As one becomes immersed initially in these poems one might wonder why such commotion has been made concerning this formidable poet, and then slowly one would realize that, without any proclivity toward pyrotechnics, this man steps assuredly. His foot goes never wrong.

Sometimes we suspect him of an unearthly profundity, until we realize he is wholly earthly, earthy, albeit with a protean mantle. He is always edging carefully toward the profound, and his humanity is so apparent and so manifest, his joy in being human and his conscientiousness in being humane is so vital and so graceful that his poems are paeans to our mysteries and to our revelations. We follow him, and we abide with him almost until we too sing hosannas.

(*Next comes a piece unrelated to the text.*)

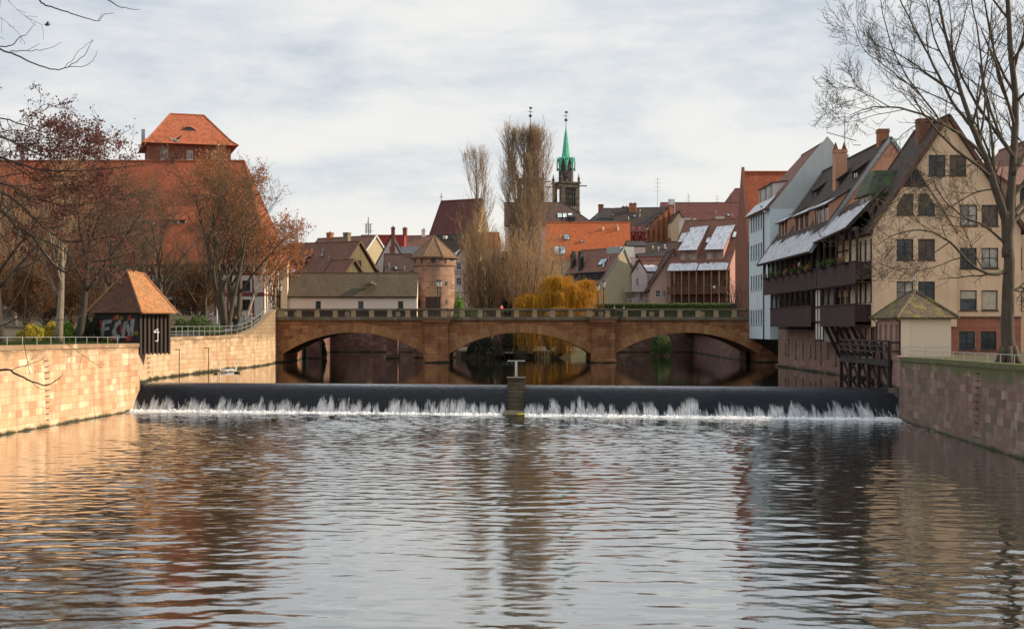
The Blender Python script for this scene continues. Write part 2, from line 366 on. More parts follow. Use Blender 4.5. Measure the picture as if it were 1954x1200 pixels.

Everywhere he is an academic in the best sense. He would be a mentor, and I have always sought a mentor.

"Now slowly, smoothly flying over the field

Beside the orchard into the after-light

Of the cold evening, the ash gold owls come sailing

Close to the branches, gliding across the arbor

Where the bare grapevines ripen only shadows

In the dead of winter, and at the end of a garden

Suddenly flare their wings; hover,

And swerve, claws first, down to the grass together."

As we read and as we understand his poems we cannot escape the certainty that his reflections and his comprehensions are ours also, and rise within us like the manifest aspect of Poseidon surging upward through the tumbling roof of the sea. Such is the cosmic earthbound epiphany we are availed of, blessedly.